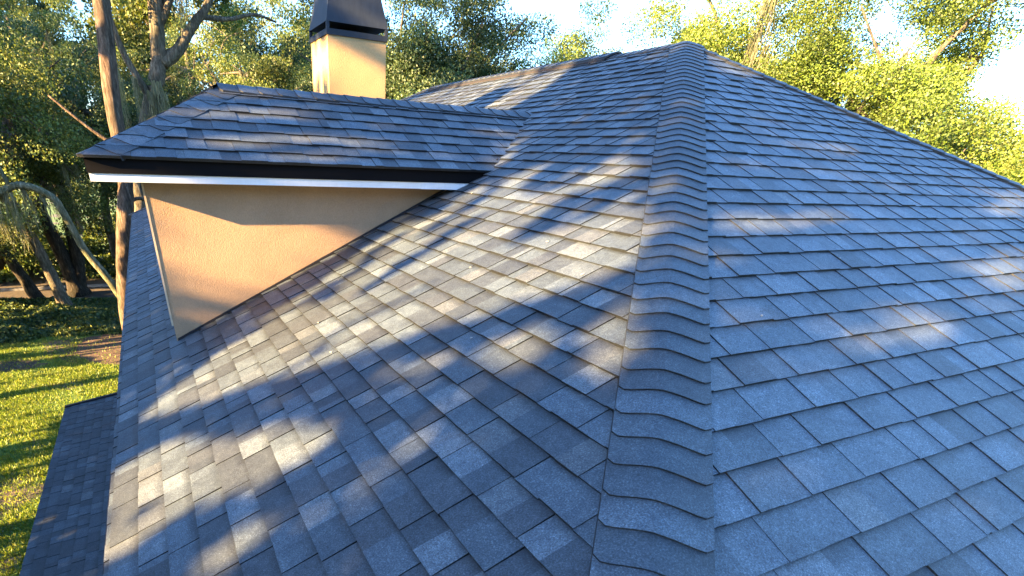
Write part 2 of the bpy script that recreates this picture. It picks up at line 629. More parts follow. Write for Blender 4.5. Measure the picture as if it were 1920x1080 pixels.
# raised ridge vent on the far part of the ridge
mb = MB()
for y0, y1 in ((0.92, 5.3),):
    mb.prism([(-0.17, y0, APEX - 0.17 * TAN + 0.012), (0.17, y0, APEX - 0.17 * TAN + 0.012), (0.17, y0, APEX - 0.17 * TAN + 0.036), (0, y0, APEX + 0.036), (-0.17, y0, APEX - 0.17 * TAN + 0.036)], (0, y1 - y0, 0), (0.03, 0.03, 0.033))
mb.build('ridge_vent', M_FLASH, house)
caps('ridge_cap', (0, 0.90, APEX + 0.03), (0, 5.34, APEX + 0.03), (-COS, 0, -SIN), (COS, 0, -SIN), 0.165, 0.165, house, 10, E=0.15, lift=0.018)

# eave metal, fascia, walls
mb = MB()
t_ = 0.012
mb.box((-HALF - 0.008, -HALF, EAVE - 0.05), (-HALF + 0.012, RIDGE_END + HALF, EAVE - 0.003))
mb.box((-HALF, -HALF - 0.008, EAVE - 0.05), (HALF, -HALF + 0.011, EAVE - 0.003))
mb.box((-HALF, RIDGE_END + HALF - 0.011, EAVE - 0.05), (HALF, RIDGE_END + HALF + 0.008, EAVE - 0.003))
mb.build('drip_edge', M_FLASH, house)
mb = MB()
mb.box((-5.10, -5.1, 0), (5.10, 10.7, EAVE - 0.165))
mb.build('wall', M_WALL, house)

# ------------------------------------------------------------------ dormer
dormer = empty('dormer', (-3.2, 0.5, 6.3))
dormer.parent = house
dormer.matrix_parent_inverse = Matrix.Translation(-Vector(world_loc(house)))
DZ, DR = 7.47, 0.51                 # ridge height and ridge y
D_EY = -0.54                        # near eave
run = DR - D_EY
DE = DZ - run * TAN                 # eave height
DX = -5.42                          # front eave x
DXR = DX + run                      # ridge's front end
xr = -(APEX - DZ) / TAN             # ridge meets the main roof
xe = -(APEX - DE) / TAN             # eave meets the main roof
BD = run / COS
W_D = (3, 3.5, 3.5, 2.6, 1.8, 0.9, 2)
shingles('dormer_slope', (0, D_EY, DE), (1, 0, 0), (0, COS, SIN), [(DX, 0), (xe + 0.03, 0), (xr + 0.03, BD), (DXR, BD)], -0.02, dormer, 21, W_D, T=0.009, wmin=0.12, wmax=0.25)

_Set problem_
Pictures excluded, repeat exactly the lines from the top of the material through the line with "caps('ridge_cap', (0, 0.90, APEX", including both of those lines.

_Solution for this exercise_
Write part 2 of the bpy script that recreates this picture. It picks up at line 629. More parts follow. Write for Blender 4.5. Measure the picture as if it were 1920x1080 pixels.
# raised ridge vent on the far part of the ridge
mb = MB()
for y0, y1 in ((0.92, 5.3),):
    mb.prism([(-0.17, y0, APEX - 0.17 * TAN + 0.012), (0.17, y0, APEX - 0.17 * TAN + 0.012), (0.17, y0, APEX - 0.17 * TAN + 0.036), (0, y0, APEX + 0.036), (-0.17, y0, APEX - 0.17 * TAN + 0.036)], (0, y1 - y0, 0), (0.03, 0.03, 0.033))
mb.build('ridge_vent', M_FLASH, house)
caps('ridge_cap', (0, 0.90, APEX + 0.03), (0, 5.34, APEX + 0.03), (-COS, 0, -SIN), (COS, 0, -SIN), 0.165, 0.165, house, 10, E=0.15, lift=0.018)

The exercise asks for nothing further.